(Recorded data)
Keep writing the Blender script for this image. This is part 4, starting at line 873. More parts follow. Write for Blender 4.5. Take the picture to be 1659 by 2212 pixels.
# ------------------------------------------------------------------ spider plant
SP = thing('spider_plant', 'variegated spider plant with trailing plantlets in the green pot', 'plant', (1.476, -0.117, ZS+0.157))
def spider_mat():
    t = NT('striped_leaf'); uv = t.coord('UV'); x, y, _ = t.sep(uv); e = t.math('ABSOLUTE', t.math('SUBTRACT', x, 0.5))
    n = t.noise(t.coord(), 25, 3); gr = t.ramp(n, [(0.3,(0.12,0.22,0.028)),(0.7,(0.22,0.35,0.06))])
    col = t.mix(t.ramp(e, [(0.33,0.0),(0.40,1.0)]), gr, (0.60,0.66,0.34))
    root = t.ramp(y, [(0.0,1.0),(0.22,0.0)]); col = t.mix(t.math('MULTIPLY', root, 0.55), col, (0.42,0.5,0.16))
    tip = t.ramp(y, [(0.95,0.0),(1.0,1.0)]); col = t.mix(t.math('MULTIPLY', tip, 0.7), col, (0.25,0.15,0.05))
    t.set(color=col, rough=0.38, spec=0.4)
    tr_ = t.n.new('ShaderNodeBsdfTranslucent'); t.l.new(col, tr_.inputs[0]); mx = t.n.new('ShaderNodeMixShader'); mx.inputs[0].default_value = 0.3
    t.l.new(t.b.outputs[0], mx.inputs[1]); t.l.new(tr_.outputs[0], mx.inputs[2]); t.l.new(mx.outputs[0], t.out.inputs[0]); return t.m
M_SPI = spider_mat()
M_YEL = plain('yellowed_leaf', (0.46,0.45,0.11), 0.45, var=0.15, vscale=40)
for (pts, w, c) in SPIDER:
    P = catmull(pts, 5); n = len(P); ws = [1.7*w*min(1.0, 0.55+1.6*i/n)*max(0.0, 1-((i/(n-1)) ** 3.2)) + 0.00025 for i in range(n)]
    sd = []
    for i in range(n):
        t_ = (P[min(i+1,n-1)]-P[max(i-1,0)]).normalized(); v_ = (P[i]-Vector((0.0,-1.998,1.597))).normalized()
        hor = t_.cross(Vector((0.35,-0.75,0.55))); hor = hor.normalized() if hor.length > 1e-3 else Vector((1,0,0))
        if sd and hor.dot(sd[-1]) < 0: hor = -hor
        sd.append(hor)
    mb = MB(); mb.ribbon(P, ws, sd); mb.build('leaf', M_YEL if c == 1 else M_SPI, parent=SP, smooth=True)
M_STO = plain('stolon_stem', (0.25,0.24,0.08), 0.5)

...

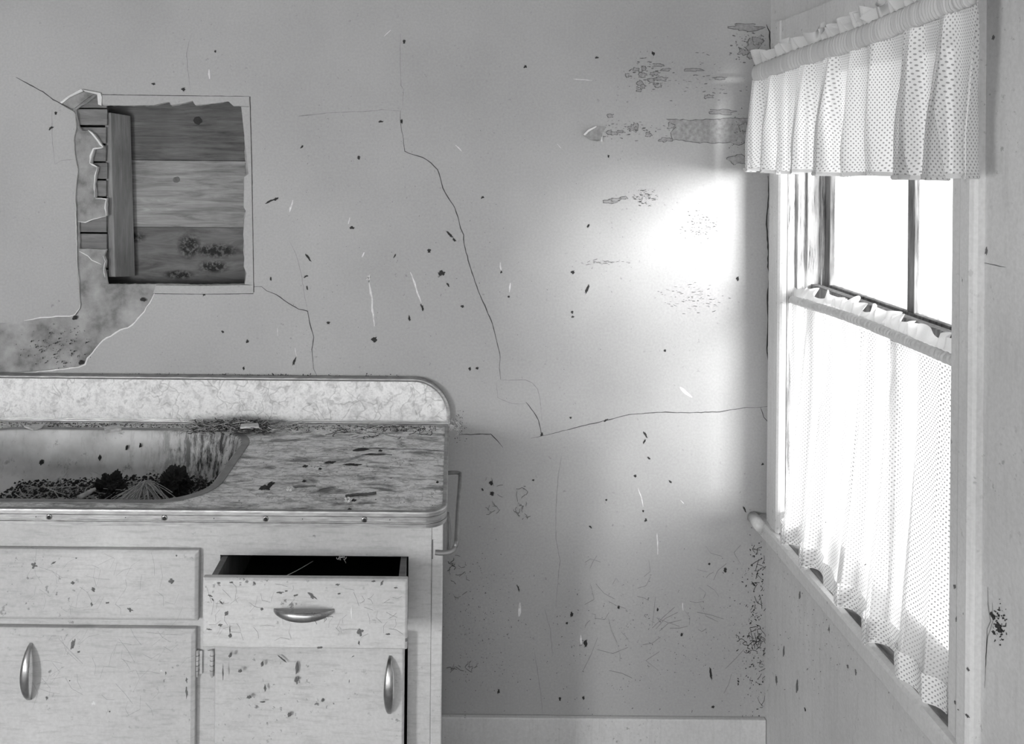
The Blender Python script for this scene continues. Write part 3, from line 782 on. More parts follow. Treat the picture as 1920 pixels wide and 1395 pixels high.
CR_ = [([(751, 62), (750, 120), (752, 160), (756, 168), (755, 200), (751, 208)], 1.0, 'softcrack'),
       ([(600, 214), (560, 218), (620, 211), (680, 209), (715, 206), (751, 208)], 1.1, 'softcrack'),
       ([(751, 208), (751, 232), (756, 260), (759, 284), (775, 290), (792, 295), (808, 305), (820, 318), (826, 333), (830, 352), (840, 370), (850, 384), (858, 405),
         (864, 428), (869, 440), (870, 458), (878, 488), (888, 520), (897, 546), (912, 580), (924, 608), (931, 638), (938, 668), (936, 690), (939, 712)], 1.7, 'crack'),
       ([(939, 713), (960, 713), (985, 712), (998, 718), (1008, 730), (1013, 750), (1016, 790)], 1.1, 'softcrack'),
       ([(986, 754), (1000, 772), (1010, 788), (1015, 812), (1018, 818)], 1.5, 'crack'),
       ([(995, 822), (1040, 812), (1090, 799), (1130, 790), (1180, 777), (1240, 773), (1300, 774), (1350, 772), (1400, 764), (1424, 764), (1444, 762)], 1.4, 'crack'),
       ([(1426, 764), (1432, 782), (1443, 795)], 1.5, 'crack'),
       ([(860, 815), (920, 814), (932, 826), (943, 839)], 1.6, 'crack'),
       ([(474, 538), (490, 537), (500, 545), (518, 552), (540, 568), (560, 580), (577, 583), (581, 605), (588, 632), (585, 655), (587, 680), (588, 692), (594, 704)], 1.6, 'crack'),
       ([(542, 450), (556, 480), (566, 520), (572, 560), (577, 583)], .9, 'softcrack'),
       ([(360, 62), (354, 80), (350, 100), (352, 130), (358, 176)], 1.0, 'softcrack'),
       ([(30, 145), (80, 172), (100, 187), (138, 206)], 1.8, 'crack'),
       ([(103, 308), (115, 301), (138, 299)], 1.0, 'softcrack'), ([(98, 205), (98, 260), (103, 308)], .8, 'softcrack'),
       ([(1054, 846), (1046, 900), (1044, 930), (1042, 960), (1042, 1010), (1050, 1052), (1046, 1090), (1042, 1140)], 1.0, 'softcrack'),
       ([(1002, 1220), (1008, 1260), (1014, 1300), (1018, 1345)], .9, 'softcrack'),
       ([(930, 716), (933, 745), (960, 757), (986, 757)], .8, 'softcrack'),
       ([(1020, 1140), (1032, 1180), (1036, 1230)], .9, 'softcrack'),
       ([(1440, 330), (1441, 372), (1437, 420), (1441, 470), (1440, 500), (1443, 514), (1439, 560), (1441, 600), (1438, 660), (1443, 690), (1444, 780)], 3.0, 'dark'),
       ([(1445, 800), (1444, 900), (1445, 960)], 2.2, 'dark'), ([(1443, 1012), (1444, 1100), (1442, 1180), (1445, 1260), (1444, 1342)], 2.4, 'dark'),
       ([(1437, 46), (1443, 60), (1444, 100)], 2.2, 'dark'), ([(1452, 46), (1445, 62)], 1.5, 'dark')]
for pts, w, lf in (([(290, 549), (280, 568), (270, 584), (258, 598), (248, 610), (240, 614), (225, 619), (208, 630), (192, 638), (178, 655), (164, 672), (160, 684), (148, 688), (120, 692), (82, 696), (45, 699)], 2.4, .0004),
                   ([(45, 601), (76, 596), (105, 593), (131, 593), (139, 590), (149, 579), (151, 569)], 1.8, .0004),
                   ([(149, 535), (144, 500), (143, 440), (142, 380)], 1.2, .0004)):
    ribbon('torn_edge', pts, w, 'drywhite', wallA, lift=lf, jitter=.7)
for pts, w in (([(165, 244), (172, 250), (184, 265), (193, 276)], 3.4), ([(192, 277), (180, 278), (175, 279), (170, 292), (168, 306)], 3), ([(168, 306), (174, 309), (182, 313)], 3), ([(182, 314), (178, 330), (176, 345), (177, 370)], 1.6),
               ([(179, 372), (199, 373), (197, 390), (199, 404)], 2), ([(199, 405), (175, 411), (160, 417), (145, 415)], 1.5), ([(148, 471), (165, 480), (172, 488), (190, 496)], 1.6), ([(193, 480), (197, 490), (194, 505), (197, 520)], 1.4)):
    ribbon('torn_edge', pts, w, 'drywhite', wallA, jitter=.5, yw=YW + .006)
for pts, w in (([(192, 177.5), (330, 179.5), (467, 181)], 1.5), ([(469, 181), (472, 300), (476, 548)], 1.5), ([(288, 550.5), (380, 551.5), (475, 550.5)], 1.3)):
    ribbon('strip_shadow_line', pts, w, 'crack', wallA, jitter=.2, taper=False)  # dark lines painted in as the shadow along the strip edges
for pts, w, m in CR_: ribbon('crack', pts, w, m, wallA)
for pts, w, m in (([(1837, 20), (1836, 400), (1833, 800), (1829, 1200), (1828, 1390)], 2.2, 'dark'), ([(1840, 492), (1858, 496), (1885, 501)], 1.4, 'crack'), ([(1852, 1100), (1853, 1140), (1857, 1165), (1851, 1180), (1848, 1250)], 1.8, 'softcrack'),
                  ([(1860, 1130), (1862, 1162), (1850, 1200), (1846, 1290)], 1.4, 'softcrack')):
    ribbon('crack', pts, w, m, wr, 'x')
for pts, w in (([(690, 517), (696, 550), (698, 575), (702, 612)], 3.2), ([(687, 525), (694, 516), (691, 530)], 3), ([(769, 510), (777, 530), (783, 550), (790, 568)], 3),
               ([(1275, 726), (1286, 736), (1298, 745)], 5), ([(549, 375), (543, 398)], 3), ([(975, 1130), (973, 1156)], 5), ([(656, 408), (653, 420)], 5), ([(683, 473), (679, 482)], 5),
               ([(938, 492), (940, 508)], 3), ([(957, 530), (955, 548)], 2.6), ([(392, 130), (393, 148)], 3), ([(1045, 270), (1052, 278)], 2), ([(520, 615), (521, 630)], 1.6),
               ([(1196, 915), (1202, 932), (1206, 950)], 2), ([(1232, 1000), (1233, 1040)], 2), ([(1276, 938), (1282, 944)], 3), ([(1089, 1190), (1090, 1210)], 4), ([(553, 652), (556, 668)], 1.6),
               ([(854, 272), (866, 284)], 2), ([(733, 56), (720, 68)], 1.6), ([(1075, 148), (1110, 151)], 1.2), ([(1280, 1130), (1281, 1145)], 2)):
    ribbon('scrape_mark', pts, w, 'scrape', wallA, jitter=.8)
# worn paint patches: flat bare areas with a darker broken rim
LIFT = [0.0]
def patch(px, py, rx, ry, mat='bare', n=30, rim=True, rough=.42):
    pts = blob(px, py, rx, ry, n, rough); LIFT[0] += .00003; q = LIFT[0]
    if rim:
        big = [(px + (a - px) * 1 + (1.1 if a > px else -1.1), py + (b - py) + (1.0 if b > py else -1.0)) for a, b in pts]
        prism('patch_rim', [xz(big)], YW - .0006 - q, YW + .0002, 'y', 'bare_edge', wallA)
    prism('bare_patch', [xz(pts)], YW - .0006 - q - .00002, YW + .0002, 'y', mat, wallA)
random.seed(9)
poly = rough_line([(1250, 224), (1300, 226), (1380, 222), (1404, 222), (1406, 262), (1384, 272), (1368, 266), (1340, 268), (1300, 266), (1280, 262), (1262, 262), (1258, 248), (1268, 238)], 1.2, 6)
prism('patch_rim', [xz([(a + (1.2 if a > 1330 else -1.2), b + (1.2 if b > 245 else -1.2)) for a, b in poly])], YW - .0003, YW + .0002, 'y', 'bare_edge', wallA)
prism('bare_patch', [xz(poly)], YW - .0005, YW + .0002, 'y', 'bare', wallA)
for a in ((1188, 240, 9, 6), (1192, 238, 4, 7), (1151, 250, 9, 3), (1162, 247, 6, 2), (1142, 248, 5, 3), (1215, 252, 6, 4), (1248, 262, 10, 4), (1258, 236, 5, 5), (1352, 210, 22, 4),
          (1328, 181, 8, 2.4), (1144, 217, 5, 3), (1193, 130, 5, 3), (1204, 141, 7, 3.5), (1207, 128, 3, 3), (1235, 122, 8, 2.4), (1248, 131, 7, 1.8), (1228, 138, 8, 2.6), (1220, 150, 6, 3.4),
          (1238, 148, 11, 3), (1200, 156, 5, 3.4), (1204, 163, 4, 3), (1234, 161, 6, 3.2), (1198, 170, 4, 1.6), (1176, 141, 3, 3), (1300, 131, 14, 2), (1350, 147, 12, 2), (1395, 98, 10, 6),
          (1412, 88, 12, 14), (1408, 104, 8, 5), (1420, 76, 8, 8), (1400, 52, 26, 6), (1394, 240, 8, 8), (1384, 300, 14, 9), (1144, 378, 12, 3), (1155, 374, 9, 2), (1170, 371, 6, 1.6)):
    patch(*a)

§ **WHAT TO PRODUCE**
From the data above, copy each line that holds "picture".

§ **ANSWER TO THIS TASK**
Keep writing the Blender script for this image. This is part 4, starting at line 873. More parts follow. Write for Blender 4.5. Take the picture to be 1659 by 2212 pixels.
The Blender Python script for this scene continues. Write part 3, from line 782 on. More parts follow. Treat the picture as 1920 pixels wide and 1395 pixels high.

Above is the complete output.